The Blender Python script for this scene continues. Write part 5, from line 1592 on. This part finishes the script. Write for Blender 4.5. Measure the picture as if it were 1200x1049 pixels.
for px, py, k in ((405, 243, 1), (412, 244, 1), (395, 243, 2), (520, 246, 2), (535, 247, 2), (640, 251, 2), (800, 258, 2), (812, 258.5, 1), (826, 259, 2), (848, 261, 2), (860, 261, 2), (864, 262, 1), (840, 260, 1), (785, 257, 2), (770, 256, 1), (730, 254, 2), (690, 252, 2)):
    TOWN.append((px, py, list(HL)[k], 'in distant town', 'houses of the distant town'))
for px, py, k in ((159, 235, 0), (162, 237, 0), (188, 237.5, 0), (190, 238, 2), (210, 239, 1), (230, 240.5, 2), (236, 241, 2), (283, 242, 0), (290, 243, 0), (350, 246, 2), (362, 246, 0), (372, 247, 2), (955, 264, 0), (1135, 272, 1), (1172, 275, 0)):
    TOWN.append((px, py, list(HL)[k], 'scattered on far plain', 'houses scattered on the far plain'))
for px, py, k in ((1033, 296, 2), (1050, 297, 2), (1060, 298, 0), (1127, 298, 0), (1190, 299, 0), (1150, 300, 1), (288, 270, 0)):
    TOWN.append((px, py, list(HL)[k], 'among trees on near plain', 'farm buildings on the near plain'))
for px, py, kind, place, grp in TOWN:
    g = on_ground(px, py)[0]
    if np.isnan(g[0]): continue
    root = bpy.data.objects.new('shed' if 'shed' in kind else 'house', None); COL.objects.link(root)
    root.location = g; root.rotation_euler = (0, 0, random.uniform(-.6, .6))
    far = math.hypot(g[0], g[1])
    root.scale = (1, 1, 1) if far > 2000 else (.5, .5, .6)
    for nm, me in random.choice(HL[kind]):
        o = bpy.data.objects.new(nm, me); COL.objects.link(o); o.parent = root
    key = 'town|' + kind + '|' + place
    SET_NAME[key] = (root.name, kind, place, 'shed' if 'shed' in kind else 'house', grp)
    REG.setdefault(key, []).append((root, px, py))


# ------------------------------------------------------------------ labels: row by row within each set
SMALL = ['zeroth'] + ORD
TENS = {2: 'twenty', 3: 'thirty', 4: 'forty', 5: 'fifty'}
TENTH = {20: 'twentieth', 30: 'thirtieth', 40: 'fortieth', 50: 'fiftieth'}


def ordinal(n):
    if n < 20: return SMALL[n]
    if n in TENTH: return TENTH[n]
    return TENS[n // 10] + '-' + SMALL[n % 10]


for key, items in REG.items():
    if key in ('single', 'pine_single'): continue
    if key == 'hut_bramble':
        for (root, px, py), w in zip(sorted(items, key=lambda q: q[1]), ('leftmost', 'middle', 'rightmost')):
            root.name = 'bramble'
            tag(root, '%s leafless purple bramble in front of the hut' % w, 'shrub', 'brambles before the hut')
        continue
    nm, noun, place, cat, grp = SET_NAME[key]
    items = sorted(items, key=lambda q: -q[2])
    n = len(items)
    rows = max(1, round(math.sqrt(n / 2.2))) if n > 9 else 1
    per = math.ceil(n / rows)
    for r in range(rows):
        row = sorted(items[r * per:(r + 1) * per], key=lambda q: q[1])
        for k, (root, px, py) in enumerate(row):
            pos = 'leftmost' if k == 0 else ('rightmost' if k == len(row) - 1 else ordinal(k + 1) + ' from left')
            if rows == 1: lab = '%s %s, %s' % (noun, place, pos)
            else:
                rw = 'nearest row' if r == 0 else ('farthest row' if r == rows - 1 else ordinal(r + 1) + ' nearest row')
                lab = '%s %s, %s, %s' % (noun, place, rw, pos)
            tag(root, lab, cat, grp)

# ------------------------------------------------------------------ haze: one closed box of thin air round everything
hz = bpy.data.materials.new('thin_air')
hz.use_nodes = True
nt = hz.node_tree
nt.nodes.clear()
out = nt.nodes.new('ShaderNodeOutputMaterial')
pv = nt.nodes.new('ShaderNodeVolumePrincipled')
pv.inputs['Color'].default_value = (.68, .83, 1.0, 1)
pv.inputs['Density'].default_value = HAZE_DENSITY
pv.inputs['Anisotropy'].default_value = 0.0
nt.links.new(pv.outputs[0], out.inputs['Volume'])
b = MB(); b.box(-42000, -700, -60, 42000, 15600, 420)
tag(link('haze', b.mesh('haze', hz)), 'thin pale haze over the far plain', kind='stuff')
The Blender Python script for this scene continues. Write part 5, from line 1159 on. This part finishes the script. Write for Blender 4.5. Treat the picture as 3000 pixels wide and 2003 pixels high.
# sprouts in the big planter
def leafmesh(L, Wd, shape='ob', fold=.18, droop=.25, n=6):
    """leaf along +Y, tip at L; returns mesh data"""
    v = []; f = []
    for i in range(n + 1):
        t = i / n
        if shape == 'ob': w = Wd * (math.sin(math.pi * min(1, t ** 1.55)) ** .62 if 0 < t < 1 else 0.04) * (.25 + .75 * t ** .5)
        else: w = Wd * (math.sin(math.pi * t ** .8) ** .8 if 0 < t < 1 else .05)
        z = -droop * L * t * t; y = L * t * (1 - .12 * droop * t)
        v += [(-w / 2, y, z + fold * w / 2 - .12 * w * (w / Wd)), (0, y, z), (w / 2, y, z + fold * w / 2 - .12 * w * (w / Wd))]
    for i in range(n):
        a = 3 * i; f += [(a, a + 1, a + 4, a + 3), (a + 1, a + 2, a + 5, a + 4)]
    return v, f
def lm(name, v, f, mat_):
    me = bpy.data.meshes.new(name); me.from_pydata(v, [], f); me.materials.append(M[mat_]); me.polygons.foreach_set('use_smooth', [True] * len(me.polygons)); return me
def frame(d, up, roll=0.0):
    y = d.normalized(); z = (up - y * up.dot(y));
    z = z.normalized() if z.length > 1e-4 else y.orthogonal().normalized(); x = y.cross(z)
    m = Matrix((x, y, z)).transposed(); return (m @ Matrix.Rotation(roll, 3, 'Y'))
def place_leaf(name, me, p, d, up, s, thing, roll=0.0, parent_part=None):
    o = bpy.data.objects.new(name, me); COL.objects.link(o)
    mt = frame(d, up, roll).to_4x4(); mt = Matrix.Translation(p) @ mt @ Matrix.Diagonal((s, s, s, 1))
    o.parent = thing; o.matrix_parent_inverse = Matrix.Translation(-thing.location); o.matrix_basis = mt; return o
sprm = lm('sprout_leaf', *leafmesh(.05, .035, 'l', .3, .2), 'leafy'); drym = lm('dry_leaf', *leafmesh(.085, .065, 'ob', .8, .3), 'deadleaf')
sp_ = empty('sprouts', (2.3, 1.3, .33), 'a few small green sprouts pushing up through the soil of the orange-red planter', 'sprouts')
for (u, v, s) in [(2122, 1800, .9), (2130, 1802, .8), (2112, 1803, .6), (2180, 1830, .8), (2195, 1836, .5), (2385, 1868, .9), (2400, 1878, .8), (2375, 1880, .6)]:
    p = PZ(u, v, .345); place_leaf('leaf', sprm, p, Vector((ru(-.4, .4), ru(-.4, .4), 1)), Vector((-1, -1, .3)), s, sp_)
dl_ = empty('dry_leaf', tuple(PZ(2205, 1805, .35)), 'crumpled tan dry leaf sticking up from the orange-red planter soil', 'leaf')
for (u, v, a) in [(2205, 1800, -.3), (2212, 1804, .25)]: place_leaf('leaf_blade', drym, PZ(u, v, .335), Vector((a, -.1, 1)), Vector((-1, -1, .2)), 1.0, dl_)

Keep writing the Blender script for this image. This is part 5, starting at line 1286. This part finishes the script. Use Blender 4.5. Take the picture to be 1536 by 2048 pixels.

AIM OF THE EXERCISE – Pick out, from the lines above, every one that contains the string "Blender".

RESULT OF THE TASK –
The Blender Python script for this scene continues. Write part 5, from line 1592 on. This part finishes the script. Write for Blender 4.5. Measure the picture as if it were 1200x1049 pixels.
The Blender Python script for this scene continues. Write part 5, from line 1159 on. This part finishes the script. Write for Blender 4.5. Treat the picture as 3000 pixels wide and 2003 pixels high.
Keep writing the Blender script for this image. This is part 5, starting at line 1286. This part finishes the script. Use Blender 4.5. Take the picture to be 1536 by 2048 pixels.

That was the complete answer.